Nasıl insanı ayrıştırdıkları, nasıl algı operasyonunun kalemşörlüğünü yaptıkları, nasıl insanı insana düşürerek, bol maaşları ve saltanatlarının devamını sağladıklarını bu millet anlamaya başladı artık.
Örnek mi vereyim?
Milliyet.com.tr yazarı Olcay Gülgün Karaoğlu 21 Nisan 2015 günü “CHP’nin vaatleri” başlıklı yazısına bakınız. CHP’ye yalakalık ve yağcılık yapacağım derken, Ak Parti’ye oy veren milletin yarısından fazlasını Halk olarak görmüyor bile… Yazısının o bölümünde şöyle Diyor bu kalemşör: “Suriyelilere, bilmem nerelilere harcanan paralar halk için harcansaydı, satılan yerlerden elde edilen paraların yüzde onu dahi halka yansısaydı, “Halk” dediğim de, AKP’li olan değil, ciddi anlamda HALK; “
Sanki yapılan tüneller, yollar, hastaneler, üniversiteler, yurtlar, Marmaray vs. millet için değil.

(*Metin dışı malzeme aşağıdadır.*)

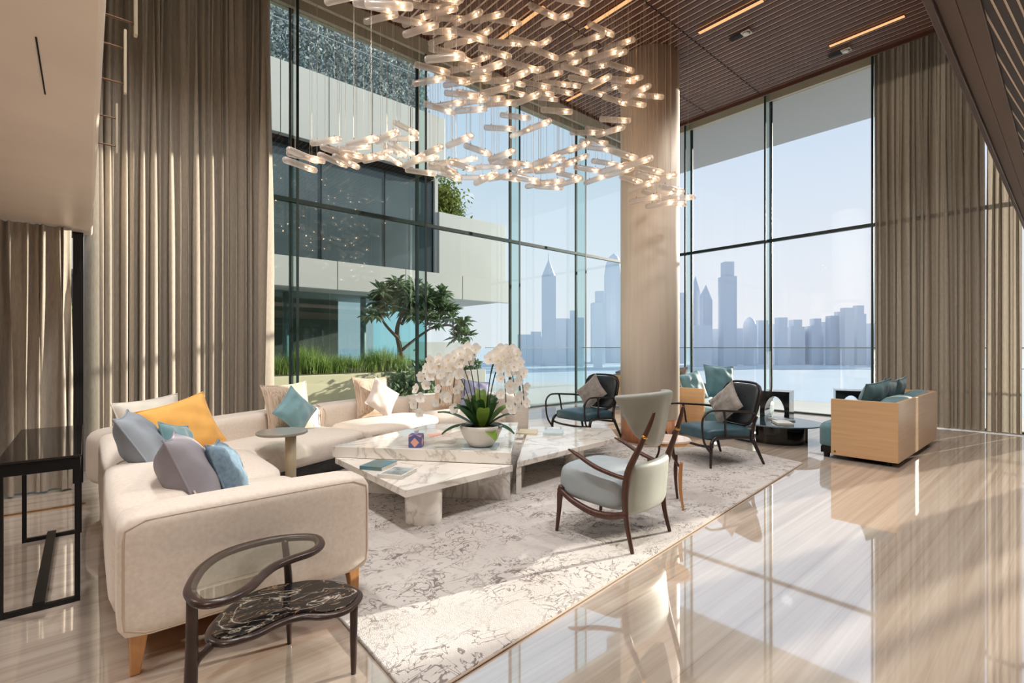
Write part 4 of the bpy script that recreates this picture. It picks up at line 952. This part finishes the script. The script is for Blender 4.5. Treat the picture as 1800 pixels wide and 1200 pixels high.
kleg([(0.675, 2.265, 0.0), (0.672, 2.262, 0.15), (0.668, 2.258, 0.30), (0.665, 2.300, 0.445)], [0.009, 0.015, 0.016, 0.013])
kleg([(0.806, 1.890, 0.0), (0.808, 1.894, 0.12), (0.812, 1.900, 0.262)], [0.010, 0.014, 0.016])

# ================================================================ black console on the left
cs = thing('console_table', 'black metal console table with a dark glass top beside the sofa', 'console table', (-0.17, 3.98, 0))
MB().box((0, 0, 0.745), (0.31, 1.27, 0.012)).build('top', 'console_top', cs, bevel=0.002)
MB().box((0, 0, 0.708), (0.30, 1.25, 0.06)).build('apron', 'black', cs, bevel=0.003)
for sy in (-1, 1):
    for sx in (-1, 1): MB().box((sx * 0.138, sy * 0.612, 0.34), (0.022, 0.026, 0.68)).build('leg', 'black', cs, bevel=0.002)
    MB().box((0, sy * 0.612, 0.012), (0.254, 0.026, 0.024)).build('floor_bar', 'black', cs)
    MB().box((0.0, sy * 0.36, 0.665), (0.05, 0.05, 0.03)).build('glide_block', 'black', cs)
MB().box((-0.005, 0, 0.034), (0.045, 1.25, 0.02)).build('stretcher', 'black', cs)

# ================================================================ pedestal table
pt = thing('pedestal_table', 'round grey pedestal table with a beige post at the inner corner of the sofa', 'side table', (1.29, 4.53, 0))
MB().lathe([(0.20, 0.548), (0.207, 0.553), (0.207, 0.568), (0.20, 0.573)], seg=48).build('top', 'pedestal_top', pt, smooth=False)
MB().lathe([(0.045, 0.02), (0.045, 0.55)], (0.055, -0.05, 0), 28).build('post', 'pedestal_stone', pt, smooth=True)
MB().lathe([(0.15, 0.0), (0.15, 0.014), (0.14, 0.02)], (0.02, -0.02, 0.018), 36).build('foot', 'pedestal_stone', pt)

# ================================================================ wing chair
wc = thing('wing_chair', 'grey leather wing chair with walnut frame, back to the camera on the rug', 'chair', (2.785, 2.14, 0.018), R(5.5))
def shell(fn, nu, nv, th, name, mat, parent, subd=1):
    vs = []; fs = []
    for i in range(nu + 1):
        for j in range(nv + 1): vs.append(fn(-1 + 2 * i / nu, j / nv))
    for i in range(nu):
        for j in range(nv): a = i * (nv + 1) + j; fs.append((a, a + nv + 1, a + nv + 2, a + 1))
    o = MB().add(vs, fs).build(name, mat, parent, smooth=True)
    s = o.modifiers.new('solid', 'SOLIDIFY'); s.thickness = th; s.offset = 0
    if subd: q = o.modifiers.new('subd', 'SUBSURF'); q.levels = subd; q.render_levels = subd
    return o
def back(u, v):
    hw = 0.175 + 0.155 * (v ** 0.8); x = u * hw; z = 0.63 + 0.35 * v - 0.10 * (u * u) * (1 - v) * -1 + 0.02 * (1 - u * u) * v
    return (x, -0.33 - 0.07 * v + 1.7 * x * x, z)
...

Ak Partili olanlar Halk değil. CHP’li olanlar ciddi anlamda halk. Bunu diyor. Bu millet CHP’nin iktidarını da gördü merak etmeyin. Ak Parti iktidarı milletçe hala takdir ediliyorsa, yatırımların, refahın ve gelişmişliğin artmasındandır.

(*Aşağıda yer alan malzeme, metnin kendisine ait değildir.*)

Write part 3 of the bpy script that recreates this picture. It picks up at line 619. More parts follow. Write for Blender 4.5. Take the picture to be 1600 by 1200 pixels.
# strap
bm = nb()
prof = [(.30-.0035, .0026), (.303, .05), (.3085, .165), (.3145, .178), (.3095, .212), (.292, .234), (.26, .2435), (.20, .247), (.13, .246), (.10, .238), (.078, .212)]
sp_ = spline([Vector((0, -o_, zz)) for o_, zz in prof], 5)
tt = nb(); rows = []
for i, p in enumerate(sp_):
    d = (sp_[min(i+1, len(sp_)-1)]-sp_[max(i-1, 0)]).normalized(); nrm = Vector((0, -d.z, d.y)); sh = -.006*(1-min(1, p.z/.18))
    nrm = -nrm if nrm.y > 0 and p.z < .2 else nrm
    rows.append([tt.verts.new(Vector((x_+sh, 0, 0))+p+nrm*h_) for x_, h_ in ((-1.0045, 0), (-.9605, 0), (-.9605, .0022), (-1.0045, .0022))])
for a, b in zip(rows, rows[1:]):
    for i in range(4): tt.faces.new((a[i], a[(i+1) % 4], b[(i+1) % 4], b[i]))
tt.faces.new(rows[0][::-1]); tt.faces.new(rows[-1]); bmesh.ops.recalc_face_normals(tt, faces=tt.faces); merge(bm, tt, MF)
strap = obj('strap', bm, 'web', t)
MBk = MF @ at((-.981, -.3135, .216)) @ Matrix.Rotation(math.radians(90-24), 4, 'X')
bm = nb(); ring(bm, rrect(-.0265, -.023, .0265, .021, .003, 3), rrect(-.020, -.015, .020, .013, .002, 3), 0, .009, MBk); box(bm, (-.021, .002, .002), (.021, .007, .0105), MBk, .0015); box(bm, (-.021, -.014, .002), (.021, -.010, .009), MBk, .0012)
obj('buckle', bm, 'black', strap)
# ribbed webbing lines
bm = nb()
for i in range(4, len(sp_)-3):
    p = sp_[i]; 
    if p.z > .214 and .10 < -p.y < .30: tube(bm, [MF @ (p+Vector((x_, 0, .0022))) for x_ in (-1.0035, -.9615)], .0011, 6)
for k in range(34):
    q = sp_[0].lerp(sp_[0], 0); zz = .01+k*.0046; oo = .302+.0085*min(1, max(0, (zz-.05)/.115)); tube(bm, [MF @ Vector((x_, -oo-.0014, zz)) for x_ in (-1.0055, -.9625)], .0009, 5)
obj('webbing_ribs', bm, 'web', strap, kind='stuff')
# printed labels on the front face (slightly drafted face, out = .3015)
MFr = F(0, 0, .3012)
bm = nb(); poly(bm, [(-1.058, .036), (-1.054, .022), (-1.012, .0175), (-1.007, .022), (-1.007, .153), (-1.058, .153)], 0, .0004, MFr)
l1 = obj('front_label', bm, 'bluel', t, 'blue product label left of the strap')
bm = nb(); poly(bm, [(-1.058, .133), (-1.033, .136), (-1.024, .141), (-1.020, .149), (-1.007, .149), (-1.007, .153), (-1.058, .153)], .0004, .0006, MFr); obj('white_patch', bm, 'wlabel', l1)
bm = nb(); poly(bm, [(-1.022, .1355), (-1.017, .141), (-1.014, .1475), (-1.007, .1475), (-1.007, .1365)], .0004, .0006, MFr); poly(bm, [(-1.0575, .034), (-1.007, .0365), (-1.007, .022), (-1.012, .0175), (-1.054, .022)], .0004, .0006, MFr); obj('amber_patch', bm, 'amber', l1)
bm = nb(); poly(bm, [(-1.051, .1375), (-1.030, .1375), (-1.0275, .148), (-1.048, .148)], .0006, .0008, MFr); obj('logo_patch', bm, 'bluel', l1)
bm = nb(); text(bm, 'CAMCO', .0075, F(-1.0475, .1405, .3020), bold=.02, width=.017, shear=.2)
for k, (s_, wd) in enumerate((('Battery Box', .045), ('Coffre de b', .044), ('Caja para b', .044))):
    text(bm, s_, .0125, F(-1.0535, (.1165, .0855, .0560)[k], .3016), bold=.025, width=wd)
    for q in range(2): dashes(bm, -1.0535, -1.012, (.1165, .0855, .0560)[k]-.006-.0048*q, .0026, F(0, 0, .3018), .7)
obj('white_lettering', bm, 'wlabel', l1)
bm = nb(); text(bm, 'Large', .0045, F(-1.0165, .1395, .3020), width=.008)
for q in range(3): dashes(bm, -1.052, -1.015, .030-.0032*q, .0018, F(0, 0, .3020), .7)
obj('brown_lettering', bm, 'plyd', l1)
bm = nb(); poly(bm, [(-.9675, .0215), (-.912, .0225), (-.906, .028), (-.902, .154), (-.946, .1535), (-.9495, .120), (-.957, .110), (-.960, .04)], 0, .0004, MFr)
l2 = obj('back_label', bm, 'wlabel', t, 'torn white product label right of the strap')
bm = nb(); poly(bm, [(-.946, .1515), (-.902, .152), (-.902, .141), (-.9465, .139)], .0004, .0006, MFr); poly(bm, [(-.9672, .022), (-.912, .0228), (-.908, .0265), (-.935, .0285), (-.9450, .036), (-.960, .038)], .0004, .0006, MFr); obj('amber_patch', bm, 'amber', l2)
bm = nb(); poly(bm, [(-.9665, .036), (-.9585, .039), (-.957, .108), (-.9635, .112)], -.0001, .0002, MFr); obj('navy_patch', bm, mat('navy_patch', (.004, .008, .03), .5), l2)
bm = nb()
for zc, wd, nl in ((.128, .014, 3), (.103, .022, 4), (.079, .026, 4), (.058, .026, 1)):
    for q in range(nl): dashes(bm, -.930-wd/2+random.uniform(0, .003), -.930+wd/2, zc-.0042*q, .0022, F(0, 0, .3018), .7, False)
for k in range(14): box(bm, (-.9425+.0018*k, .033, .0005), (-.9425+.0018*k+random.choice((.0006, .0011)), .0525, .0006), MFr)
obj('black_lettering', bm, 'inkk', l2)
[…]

Bu kalemşörlerden biri olan Merciç Köyatası ile yaşadığım bir olayı da anlatmamda yarar var. Yüksek Seçim Kurulunca, ''Basın İlan Kurumundaki görevinden süresi içinde istifa etmediği'' gerekçesiyle CHP İzmir 2. Bölge'den milletvekilliği adaylığı iptal edilen Atila Sertel Anayasa Mahkemesi’ne başvurdu biliyorsunuz. Meriç Köyatası da sosyal medya hesabından Anayasa Mahkemesi’nin bu durumu düzelteceğini yazmış. Bu yazılar AYM’ye karşı bir algı operasyonudur unutmayın. Bu operasyonunun baş mimarlarından biri de Uğur Dündar. Kendileri de biliyor AYM kararlarının kesin olduğunu. Ama bize bir torpil yapın diyorlar perde arkasında. Yani Anayasa’yı bizim için delin diyorlar anlayacağınız.
Bende, yazısının altına AYM kararlarının kesin olduğunu bir gazetecinin bunu bilmesi gerektiğini, CHP sözcüsü olup olmadığını sorarak yorum yaptım.

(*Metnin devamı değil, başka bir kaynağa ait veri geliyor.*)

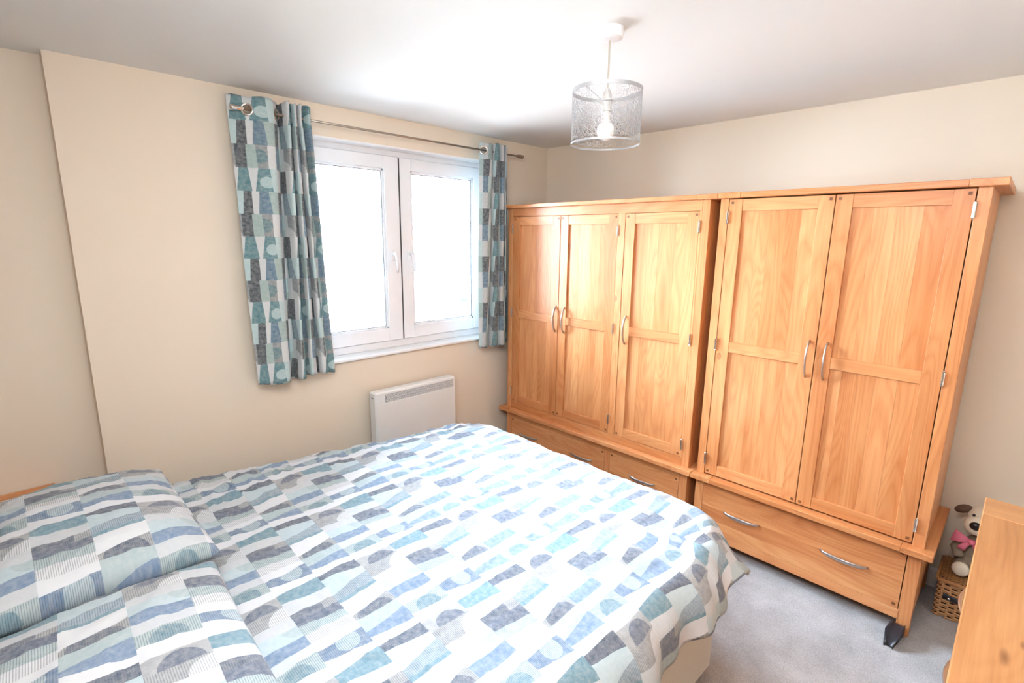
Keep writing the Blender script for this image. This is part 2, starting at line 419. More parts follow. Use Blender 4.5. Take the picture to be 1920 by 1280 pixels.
# ------------------------------------------------------------------ wardrobes
FY = -.53     # front plane of posts
def peg(parent, x, z, y):
    put('peg', B((x-.006, x+.006, y-.0015, y+.004, z-.006, z+.006)), m_peg, parent)
def bow(parent, p0, p1, out=.032, name='handle'):
    p0 = Vector(p0); p1 = Vector(p1); d = (p1-p0); n = 14; pts = []; rad = []
    for i in range(n+1):
        t = i/n; o = math.sin(PI*t)**.6*out
        pts.append(p0+d*t+Vector((0, -o, 0))); w = .0055+.0045*math.sin(PI*t)
        rad.append((.0042, w))
    bm = bmesh.new(); tube(bm, pts, rad, 10)
    return put(name, bm, m_steel, parent, smooth=True)
def hinge(parent, x, z):
    bm = bmesh.new(); lathe(bm, [(.0065, -.028), (.0065, -.010), (.0052, -.009), (.0052, -.007), (.0065, -.006), (.0065, .028)], (x, FY-.003, z), 10)
    lathe(bm, [(.003, .028), (.0042, .031), (.002, .034)], (x, FY-.003, z), 8); lathe(bm, [(.002, -.034), (.0042, -.031), (.003, -.028)], (x, FY-.003, z), 8)
    put('hinge', bm, m_chrome, parent, smooth=False)
def door(parent, x0, x1, z0, z1, hx, hinge_x, zm0=1.135, zm1=1.190, hz=(1.78, 1.17, .53)):
    g = .002; x0 += g; x1 -= g; z0 += g; z1 -= g
    st = .064 if x1-x0 > .41 else .062; tr = .058; fy0, fy1 = FY+.002, FY+.026
    d = put('door', B((x0, x0+st, fy0, fy1, z0, z1), (x1-st, x1, fy0, fy1, z0, z1)), oak['z'], parent, bevel=.0012)
    for a, b in ((z1-tr, z1), (z0, z0+tr), (zm0, zm1)):
        put('rail', B((x0+st, x1-st, fy0+.001, fy1, a, b)), oak['x'], d, bevel=.0012)
    # recessed panels glued up of boards of slightly different tone
    for a, b in ((z0+tr, zm0), (zm1, z1-tr)):
        wtot = x1-x0-2*st; n = random.choice((4, 5)); ws = [random.uniform(.7, 1.3) for _ in range(n)]; k = wtot/sum(ws); x = x0+st
        for w in ws:
            put('board', B((x+.0002, x+w*k-.0002, FY+.013+random.uniform(0, .0004), FY+.022, a, b)), oak['z'], d); x += w*k
    for px in (x0+.016, x1-.016):
        for pz in (z0+.017, z1-.017): peg(d, px, pz, fy0)
    bow(d, (hx, fy0+.002, 1.255), (hx, fy0+.002, 1.080))
    for z in hz: hinge(d, hinge_x, z)
    return d
def drawer(parent, x0, x1, z0, z1, handles):
    g = .002
    d = put('drawer', B((x0+g, x1-g, FY+.003, FY+.026, z0+g, z1-g)), oak['x'], parent, bevel=.0012)
    # the front is glued up of three boards
    zs = [z0+g, z0+(z1-z0)*.22, z0+(z1-z0)*.48, z1-g]
    for a, b in zip(zs, zs[1:]): put('board', B((x0+g, x1-g, FY+.0005+random.uniform(0, .0006), FY+.004, a+.0002, b-.0002)), oak['x'], d)
    for px in (x0+.018, x1-.018):
        for pz in (z0+.02, z1-.02): peg(d, px, pz, FY+.0005)
    for a, b in handles: bow(d, (a, FY+.002, .25), (b, FY+.002, .25), .028)
def carcass(x0, x1, name, label, tz, group=None):
    w = thing(name, ((x0+x1)/2, -.28, 0), label, 'wardrobe')
    pw = .042
    for xa in (x0, x1-pw):                      # front posts run to the top, legs below the ledge
        put('post', B((xa, xa+pw, FY, FY+.045, .43, 1.912)), oak['z'], w, bevel=.0015)
        put('leg', B((xa, xa+pw+.004, FY, FY+.05, 0, .405)) if xa == x0 else B((xa-.006, xa+pw, FY, FY+.05, 0, .405)), oak['z'], w, bevel=.0015)
        put('leg', B((xa, xa+pw, -.06, -.015, 0, .405)), oak['z'], w, bevel=.0015)
    for xa, xb in ((x0+.003, x0+.02), (x1-.02, x1-.003)):
        put('side_panel', B((xa, xb, FY+.045, -.012, .43, 1.912)), oak['z'], w)
        put('lower_side_panel', B((xa, xb, FY+.05, -.06, .07, .405)), oak['z'], w)
    put('back_panel', B((x0+.02, x1-.02, -.02, -.014, .07, 1.912)), oak['z'], w)
    put('inner_floor', B((x0+.02, x1-.02, FY+.045, -.02, .43, .445), (x0+.02, x1-.02, FY+.045, -.02, .07, .085)), oak['x'], w)
    return w
def slab(w, name, x0, x1, yf, yb, z0, z1, cap=.11):
    """cornice / ledge board with an end-grain cap jointed on at each end"""
    b = put(name, B((x0+cap, x1-cap, yf, yb, z0, z1)), oak['x'], w, bevel=.002)
    for a, c in ((x0, x0+cap), (x1-cap, x1)):
        put('end_cap', B((a+.0004, c-.0004, yf-.001, yb, z0-.001, z1+.001)), oak['y'], b, bevel=.002)
    for a in (x0+cap, x1-cap):
        s_ = 1 if a < (x0+x1)/2 else -1
        put('joint_key', B((min(a, a-s_*.014), max(a, a-s_*.014), yf-.0015, yf+.03, z0+(z1-z0)*.3, z0+(z1-z0)*.75)), oak['x'], b)

w1 = carcass(.108, 1.600, 'triple_wardrobe', 'light oak wardrobe with three doors, in the corner beside the window', 1.93)
slab(w1, 'top_board', .084, 1.648, -.562, -.004, 1.912, 1.936)
slab(w1, 'ledge', .062, 1.634, -.575, -.004, .405, .431)
put('top_rail', B((.150, 1.558, FY, FY+.03, 1.856, 1.912)), oak['x'], w1, bevel=.001)
put('bottom_rail', B((.150, 1.558, FY, FY+.03, .431, .480)), oak['x'], w1, bevel=.001)
put('post', B((1.043, 1.091, FY, FY+.035, .480, 1.856)), oak['z'], w1, bevel=.001)
door(w1, .153, .596, .480, 1.856, .575, .152, hz=(1.77, 1.17, .57))
door(w1, .596, 1.043, .480, 1.856, .651, 1.045, hz=(1.755, 1.165, .575))
door(w1, 1.091, 1.547, .480, 1.856, 1.133, 1.549, hz=(1.775, 1.172, .56))
put('post', B((1.547, 1.558, FY, FY+.035, .480, 1.856)), oak['z'], w1)
put('drawer_rail', B((.150, 1.558, FY+.002, FY+.03, .360, .405)), oak['x'], w1, bevel=.001)
put('post', B((1.030, 1.068, FY, FY+.03, .11, .360)), oak['z'], w1, bevel=.001)
drawer(w1, .156, 1.030, .11, .360, ((.25, .43), (.75, .93)))
drawer(w1, 1.068, 1.552, .11, .360, ((1.22, 1.40),))
put('drawer_rail', B((.150, 1.558, FY, FY+.03, .066, .110)), oak['x'], w1, bevel=.001)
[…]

Milletin iyi gazeteci olarak bildiği Meriç Köyatası bana cevap verdi vermesine ancak, cevabına karşılık yazı yazamamam için beni engelledi. Yani kendi düşüncesinin dışındaki bir düşünceye tahammül dahi edemedi.
Ne mi yazdı cevabında? İşte yazdığı cevap:
“Hasan Taşkın kardeşim... senin bana gazeteci misin yoksa CHP sözcüsü mü diye sorman haddin de değil. kalibrene de yetmez. Sayfana baktım. Vıcık vıcık bir yağcısın. Haddini bil. Sayfamı kirletme. İstediğin gibi yalakalık ve yalayıcılık yapabilirsin....”
Bana yalaka demesinin sebebi Ak Parti’nin Türkiye’ye yaptığı katkıları anlattığım yazılar. Kendi gibi sanıyor. Gerçekleri görmeyecek ve milletin de görmesine katkı sunmayacaksın. Yani Gazetecilik yapmayacaksın. Kendisi bırakın gazetecilik yapmayı CHP sözcüsü gibi çabalıyor. Ne yazık ki, CHP’nin millette karşılığı yok. Yüzde 25 oy alırlarsa başarı sayacaklar. Bakmayın yüzde 35 dediklerine, milletin kafasına bu algıyı koymaktır bunu söylemelerindeki niyetleri.
CHP’nin muhalefet olmayı iktidara saldırmak olarak algıladığı siyasetin mimarları bu kalemşörlerdir inanın. CHP’ye saldırtıp onlar yazdılar. Manşetler attılar. Baktılar saldırma ile sonuç alamıyorlar. Şimdi de vaatlerle milleti kandırmaya çalışıyorlar. Yine manşetler atıyorlar. Köşelerinde çırpınıyorlar. Akıllarınca Halk olarak bile görmedikleri milleti kandıracaklar vaatlerle. Bu kalemşörler için Ak Parti ne yaparsa yapsın başarı sayılmaz. Bu kalemşörler için Cumhurbaşkanı Recep Tayyip Erdoğan hazmedilemeyen liderdir. Başarılarını gölgelemek adına her şeyi yaparlar. Neden mi?
Çünkü Müslümandır. Çünkü, dünyada Müslümanların haklarının sözcüsü olmuştur. Çünkü sessizlerin sesidir. En önemlisi de zaten kendi zihniyetinde olmamaları, yani istedikleri gibi ağa babalarının iktidardan rant elde edememeleridir. Hazımsızlığın esas nedeni budur. Bu kalemşörlerin işi zaten insanların algısını yönetmek. Laf ebeliği ve insan algısını kendi çıkarları üzerine kurgulamaktır. Yeni Türkiye ile bunların da bitişi olacaktır.